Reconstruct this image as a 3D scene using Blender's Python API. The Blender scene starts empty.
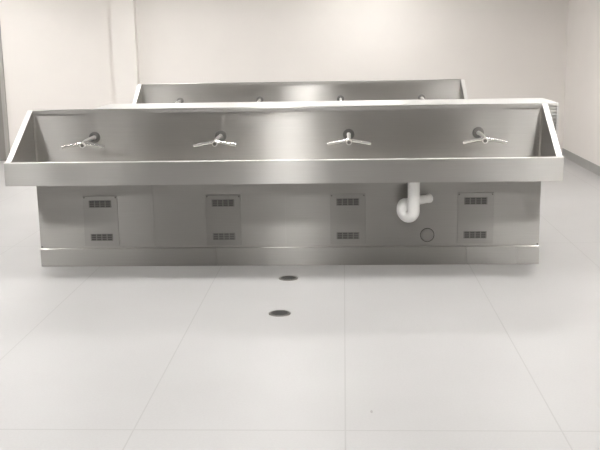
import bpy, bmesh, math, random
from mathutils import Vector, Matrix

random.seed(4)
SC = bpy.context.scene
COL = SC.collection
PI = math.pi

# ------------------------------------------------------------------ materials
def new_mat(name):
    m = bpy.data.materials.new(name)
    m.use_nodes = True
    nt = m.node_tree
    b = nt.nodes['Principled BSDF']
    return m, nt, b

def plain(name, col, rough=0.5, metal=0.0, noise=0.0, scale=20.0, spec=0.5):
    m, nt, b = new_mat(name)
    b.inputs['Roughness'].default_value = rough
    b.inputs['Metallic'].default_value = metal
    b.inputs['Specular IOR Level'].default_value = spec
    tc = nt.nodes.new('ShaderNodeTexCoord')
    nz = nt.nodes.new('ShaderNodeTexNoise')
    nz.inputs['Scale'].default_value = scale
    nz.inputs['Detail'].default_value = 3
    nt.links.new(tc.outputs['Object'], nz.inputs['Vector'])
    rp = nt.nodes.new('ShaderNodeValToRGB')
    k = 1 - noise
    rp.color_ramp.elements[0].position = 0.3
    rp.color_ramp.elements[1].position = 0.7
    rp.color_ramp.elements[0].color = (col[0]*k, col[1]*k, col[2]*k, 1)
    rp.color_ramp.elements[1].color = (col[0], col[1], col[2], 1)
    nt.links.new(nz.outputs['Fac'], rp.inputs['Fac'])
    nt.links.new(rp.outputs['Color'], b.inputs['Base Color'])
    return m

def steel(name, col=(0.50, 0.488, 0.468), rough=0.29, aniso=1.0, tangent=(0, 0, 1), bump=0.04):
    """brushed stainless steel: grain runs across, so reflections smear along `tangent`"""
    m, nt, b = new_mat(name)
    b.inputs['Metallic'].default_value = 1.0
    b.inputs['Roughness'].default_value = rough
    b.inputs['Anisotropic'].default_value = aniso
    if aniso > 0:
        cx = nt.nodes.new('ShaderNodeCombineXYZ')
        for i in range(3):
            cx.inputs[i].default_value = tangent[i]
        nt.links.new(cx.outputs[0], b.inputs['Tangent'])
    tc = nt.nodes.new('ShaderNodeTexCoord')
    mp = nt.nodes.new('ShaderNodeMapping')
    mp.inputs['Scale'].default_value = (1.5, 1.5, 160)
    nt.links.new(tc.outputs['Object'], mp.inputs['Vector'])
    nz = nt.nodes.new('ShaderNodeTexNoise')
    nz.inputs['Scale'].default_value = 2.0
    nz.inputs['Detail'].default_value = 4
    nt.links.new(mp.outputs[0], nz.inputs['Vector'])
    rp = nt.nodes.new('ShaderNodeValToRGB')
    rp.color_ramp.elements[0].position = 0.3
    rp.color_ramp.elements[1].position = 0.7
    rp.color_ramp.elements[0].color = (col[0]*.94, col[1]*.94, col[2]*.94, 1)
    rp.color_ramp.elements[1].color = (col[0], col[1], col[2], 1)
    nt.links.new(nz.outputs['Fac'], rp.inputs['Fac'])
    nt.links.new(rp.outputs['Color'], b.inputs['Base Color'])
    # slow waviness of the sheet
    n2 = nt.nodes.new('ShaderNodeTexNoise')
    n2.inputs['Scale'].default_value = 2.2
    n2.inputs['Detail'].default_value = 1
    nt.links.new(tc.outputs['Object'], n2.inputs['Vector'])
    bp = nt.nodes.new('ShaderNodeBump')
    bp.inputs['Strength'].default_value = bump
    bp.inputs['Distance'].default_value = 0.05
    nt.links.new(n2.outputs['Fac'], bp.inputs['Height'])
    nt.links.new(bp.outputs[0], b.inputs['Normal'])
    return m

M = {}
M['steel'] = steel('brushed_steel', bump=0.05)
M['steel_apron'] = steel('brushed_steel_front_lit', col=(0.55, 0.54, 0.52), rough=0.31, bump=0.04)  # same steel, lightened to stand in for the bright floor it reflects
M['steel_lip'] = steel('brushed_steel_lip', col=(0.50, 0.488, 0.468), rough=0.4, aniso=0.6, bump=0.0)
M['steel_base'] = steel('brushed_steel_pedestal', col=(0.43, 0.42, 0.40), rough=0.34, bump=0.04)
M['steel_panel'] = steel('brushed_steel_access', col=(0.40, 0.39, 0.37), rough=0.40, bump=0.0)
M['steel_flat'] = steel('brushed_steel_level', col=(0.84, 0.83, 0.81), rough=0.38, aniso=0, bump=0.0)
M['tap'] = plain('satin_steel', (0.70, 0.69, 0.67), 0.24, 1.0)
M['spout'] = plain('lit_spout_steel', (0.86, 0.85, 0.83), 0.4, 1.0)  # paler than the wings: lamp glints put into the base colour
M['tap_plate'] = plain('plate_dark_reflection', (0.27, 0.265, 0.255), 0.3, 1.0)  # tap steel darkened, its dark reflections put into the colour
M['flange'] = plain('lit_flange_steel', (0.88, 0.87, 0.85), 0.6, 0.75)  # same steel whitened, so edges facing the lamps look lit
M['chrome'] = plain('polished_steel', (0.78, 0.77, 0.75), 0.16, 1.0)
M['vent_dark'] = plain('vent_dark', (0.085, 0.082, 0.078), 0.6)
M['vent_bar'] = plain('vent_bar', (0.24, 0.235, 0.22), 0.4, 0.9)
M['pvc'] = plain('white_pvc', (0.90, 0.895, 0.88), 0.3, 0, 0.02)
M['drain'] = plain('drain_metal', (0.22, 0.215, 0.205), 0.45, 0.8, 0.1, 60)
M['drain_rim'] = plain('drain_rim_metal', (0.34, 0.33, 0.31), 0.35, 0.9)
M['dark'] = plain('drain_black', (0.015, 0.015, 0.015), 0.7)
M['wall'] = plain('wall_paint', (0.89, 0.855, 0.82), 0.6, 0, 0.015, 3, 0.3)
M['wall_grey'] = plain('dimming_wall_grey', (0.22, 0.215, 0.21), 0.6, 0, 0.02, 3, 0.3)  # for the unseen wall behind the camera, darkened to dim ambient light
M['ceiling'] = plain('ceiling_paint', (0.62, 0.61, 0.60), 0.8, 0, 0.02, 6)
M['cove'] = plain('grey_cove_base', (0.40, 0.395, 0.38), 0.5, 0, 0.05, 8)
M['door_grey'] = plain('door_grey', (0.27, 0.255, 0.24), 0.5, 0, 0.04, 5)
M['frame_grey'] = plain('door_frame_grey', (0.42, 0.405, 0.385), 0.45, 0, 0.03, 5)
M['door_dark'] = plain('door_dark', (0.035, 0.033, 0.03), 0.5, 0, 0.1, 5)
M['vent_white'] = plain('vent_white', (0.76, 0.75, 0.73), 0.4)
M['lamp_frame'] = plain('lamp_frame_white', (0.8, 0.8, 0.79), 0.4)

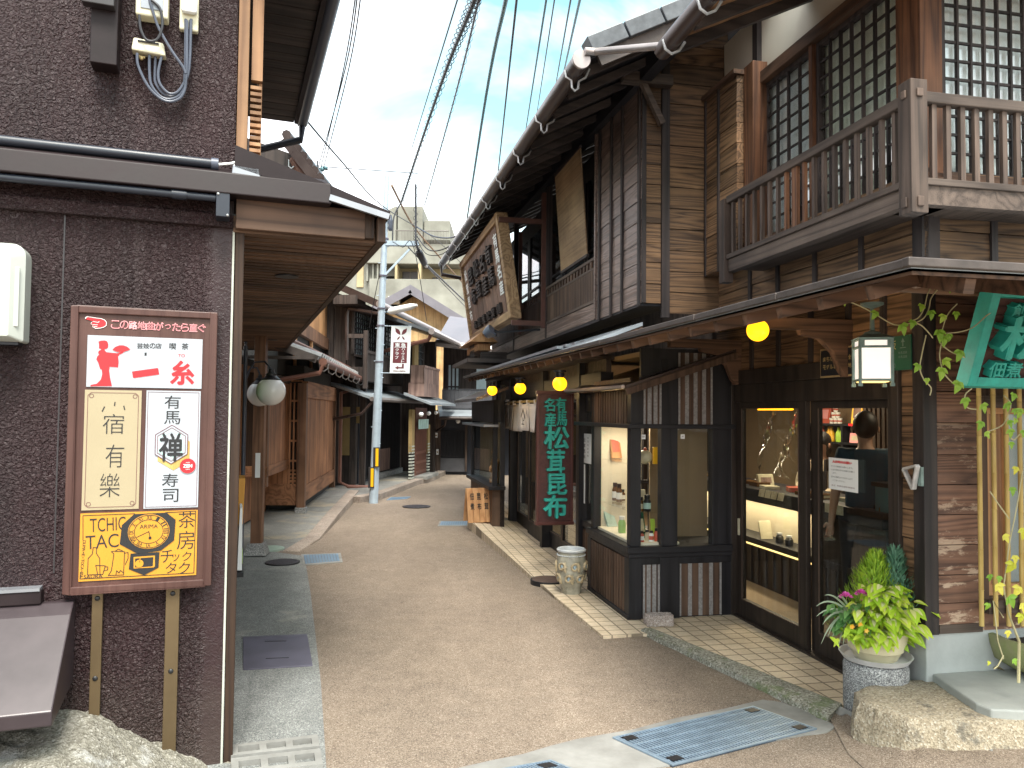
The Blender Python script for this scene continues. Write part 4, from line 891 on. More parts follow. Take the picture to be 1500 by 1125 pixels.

_Set task_
From the first line of the entries above down to the line holding "PI = math.pi", quote each line exactly and nothing else, skipping pictures.

_Response to the task_
Reconstruct this image as a 3D scene using Blender's Python API. The Blender scene starts empty.
import bpy, bmesh, math, random
from mathutils import Vector, Matrix

random.seed(4)
SC = bpy.context.scene
COL = SC.collection
PI = math.pi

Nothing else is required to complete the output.